### SET EXERCISE
Retype the material word for word.

### GIVEN INFORMATION

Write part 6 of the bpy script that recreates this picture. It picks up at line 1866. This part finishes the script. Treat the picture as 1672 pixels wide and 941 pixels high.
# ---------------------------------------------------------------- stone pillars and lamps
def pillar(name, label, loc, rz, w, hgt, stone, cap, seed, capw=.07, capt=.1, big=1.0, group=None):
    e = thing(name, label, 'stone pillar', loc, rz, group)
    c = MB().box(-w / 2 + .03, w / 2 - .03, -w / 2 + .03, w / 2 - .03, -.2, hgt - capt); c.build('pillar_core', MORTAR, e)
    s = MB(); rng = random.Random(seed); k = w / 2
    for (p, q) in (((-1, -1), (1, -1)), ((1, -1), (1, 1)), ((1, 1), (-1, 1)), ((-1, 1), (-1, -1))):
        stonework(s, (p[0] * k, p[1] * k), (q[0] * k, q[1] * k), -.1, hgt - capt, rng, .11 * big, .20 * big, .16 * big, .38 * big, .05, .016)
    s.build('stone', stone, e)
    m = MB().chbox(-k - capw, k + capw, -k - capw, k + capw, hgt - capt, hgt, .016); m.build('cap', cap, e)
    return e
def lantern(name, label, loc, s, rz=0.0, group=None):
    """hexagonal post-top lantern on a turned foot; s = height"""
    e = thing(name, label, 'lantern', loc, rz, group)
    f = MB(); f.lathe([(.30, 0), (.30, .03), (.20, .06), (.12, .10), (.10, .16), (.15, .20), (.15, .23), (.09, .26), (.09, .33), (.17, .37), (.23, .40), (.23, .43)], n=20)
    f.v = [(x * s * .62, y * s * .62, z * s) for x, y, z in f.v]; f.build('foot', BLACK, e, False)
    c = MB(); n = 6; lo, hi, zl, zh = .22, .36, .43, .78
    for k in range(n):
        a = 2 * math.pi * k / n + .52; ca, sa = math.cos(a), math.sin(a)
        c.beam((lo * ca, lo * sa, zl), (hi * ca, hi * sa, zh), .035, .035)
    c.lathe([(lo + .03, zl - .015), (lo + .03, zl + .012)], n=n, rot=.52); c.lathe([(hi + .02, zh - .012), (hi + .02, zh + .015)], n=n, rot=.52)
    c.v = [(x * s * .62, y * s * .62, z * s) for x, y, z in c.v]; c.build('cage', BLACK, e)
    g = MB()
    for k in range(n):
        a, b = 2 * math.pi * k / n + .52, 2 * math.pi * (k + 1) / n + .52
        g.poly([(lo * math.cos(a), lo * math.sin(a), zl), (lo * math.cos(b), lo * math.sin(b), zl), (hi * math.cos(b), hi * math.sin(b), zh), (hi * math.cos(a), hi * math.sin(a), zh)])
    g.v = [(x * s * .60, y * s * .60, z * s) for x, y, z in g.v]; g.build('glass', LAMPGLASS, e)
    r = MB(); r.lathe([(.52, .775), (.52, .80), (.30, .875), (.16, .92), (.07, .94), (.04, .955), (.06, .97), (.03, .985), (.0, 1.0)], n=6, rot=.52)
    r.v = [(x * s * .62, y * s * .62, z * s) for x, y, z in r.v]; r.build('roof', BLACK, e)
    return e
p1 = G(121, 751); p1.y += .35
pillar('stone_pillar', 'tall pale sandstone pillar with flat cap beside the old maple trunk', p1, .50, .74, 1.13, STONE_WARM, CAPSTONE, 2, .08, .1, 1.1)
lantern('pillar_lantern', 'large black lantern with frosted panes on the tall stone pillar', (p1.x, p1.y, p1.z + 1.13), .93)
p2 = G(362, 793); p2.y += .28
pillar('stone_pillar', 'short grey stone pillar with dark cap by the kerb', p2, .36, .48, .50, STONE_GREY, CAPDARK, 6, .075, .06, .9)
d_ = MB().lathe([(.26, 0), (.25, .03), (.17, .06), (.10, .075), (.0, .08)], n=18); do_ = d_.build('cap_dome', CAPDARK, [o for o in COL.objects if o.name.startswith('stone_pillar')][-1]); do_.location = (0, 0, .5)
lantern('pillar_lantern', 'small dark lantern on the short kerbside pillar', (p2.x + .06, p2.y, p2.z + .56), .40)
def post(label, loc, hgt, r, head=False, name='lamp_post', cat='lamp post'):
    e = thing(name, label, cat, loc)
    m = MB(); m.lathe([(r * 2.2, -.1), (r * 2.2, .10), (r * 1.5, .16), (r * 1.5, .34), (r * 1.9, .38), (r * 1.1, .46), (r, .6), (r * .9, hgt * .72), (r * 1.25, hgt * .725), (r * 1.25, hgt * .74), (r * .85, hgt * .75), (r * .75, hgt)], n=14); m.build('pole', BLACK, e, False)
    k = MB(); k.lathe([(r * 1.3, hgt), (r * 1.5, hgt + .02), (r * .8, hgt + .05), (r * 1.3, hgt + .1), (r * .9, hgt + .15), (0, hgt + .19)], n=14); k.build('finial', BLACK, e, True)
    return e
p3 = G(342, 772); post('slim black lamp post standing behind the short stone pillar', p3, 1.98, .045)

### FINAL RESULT
Write part 6 of the bpy script that recreates this picture. It picks up at line 1866. This part finishes the script. Treat the picture as 1672 pixels wide and 941 pixels high.
# ---------------------------------------------------------------- stone pillars and lamps
def pillar(name, label, loc, rz, w, hgt, stone, cap, seed, capw=.07, capt=.1, big=1.0, group=None):
    e = thing(name, label, 'stone pillar', loc, rz, group)
    c = MB().box(-w / 2 + .03, w / 2 - .03, -w / 2 + .03, w / 2 - .03, -.2, hgt - capt); c.build('pillar_core', MORTAR, e)
    s = MB(); rng = random.Random(seed); k = w / 2
    for (p, q) in (((-1, -1), (1, -1)), ((1, -1), (1, 1)), ((1, 1), (-1, 1)), ((-1, 1), (-1, -1))):
        stonework(s, (p[0] * k, p[1] * k), (q[0] * k, q[1] * k), -.1, hgt - capt, rng, .11 * big, .20 * big, .16 * big, .38 * big, .05, .016)
    s.build('stone', stone, e)
    m = MB().chbox(-k - capw, k + capw, -k - capw, k + capw, hgt - capt, hgt, .016); m.build('cap', cap, e)
    return e
def lantern(name, label, loc, s, rz=0.0, group=None):
    """hexagonal post-top lantern on a turned foot; s = height"""
    e = thing(name, label, 'lantern', loc, rz, group)
    f = MB(); f.lathe([(.30, 0), (.30, .03), (.20, .06), (.12, .10), (.10, .16), (.15, .20), (.15, .23), (.09, .26), (.09, .33), (.17, .37), (.23, .40), (.23, .43)], n=20)
    f.v = [(x * s * .62, y * s * .62, z * s) for x, y, z in f.v]; f.build('foot', BLACK, e, False)
    c = MB(); n = 6; lo, hi, zl, zh = .22, .36, .43, .78
    for k in range(n):
        a = 2 * math.pi * k / n + .52; ca, sa = math.cos(a), math.sin(a)
        c.beam((lo * ca, lo * sa, zl), (hi * ca, hi * sa, zh), .035, .035)
    c.lathe([(lo + .03, zl - .015), (lo + .03, zl + .012)], n=n, rot=.52); c.lathe([(hi + .02, zh - .012), (hi + .02, zh + .015)], n=n, rot=.52)
    c.v = [(x * s * .62, y * s * .62, z * s) for x, y, z in c.v]; c.build('cage', BLACK, e)
    g = MB()
    for k in range(n):
        a, b = 2 * math.pi * k / n + .52, 2 * math.pi * (k + 1) / n + .52
        g.poly([(lo * math.cos(a), lo * math.sin(a), zl), (lo * math.cos(b), lo * math.sin(b), zl), (hi * math.cos(b), hi * math.sin(b), zh), (hi * math.cos(a), hi * math.sin(a), zh)])
    g.v = [(x * s * .60, y * s * .60, z * s) for x, y, z in g.v]; g.build('glass', LAMPGLASS, e)
    r = MB(); r.lathe([(.52, .775), (.52, .80), (.30, .875), (.16, .92), (.07, .94), (.04, .955), (.06, .97), (.03, .985), (.0, 1.0)], n=6, rot=.52)
    r.v = [(x * s * .62, y * s * .62, z * s) for x, y, z in r.v]; r.build('roof', BLACK, e)
    return e
p1 = G(121, 751); p1.y += .35
pillar('stone_pillar', 'tall pale sandstone pillar with flat cap beside the old maple trunk', p1, .50, .74, 1.13, STONE_WARM, CAPSTONE, 2, .08, .1, 1.1)
lantern('pillar_lantern', 'large black lantern with frosted panes on the tall stone pillar', (p1.x, p1.y, p1.z + 1.13), .93)
p2 = G(362, 793); p2.y += .28
pillar('stone_pillar', 'short grey stone pillar with dark cap by the kerb', p2, .36, .48, .50, STONE_GREY, CAPDARK, 6, .075, .06, .9)
d_ = MB().lathe([(.26, 0), (.25, .03), (.17, .06), (.10, .075), (.0, .08)], n=18); do_ = d_.build('cap_dome', CAPDARK, [o for o in COL.objects if o.name.startswith('stone_pillar')][-1]); do_.location = (0, 0, .5)
lantern('pillar_lantern', 'small dark lantern on the short kerbside pillar', (p2.x + .06, p2.y, p2.z + .56), .40)
def post(label, loc, hgt, r, head=False, name='lamp_post', cat='lamp post'):
    e = thing(name, label, cat, loc)
    m = MB(); m.lathe([(r * 2.2, -.1), (r * 2.2, .10), (r * 1.5, .16), (r * 1.5, .34), (r * 1.9, .38), (r * 1.1, .46), (r, .6), (r * .9, hgt * .72), (r * 1.25, hgt * .725), (r * 1.25, hgt * .74), (r * .85, hgt * .75), (r * .75, hgt)], n=14); m.build('pole', BLACK, e, False)
    k = MB(); k.lathe([(r * 1.3, hgt), (r * 1.5, hgt + .02), (r * .8, hgt + .05), (r * 1.3, hgt + .1), (r * .9, hgt + .15), (0, hgt + .19)], n=14); k.build('finial', BLACK, e, True)
    return e
p3 = G(342, 772); post('slim black lamp post standing behind the short stone pillar', p3, 1.98, .045)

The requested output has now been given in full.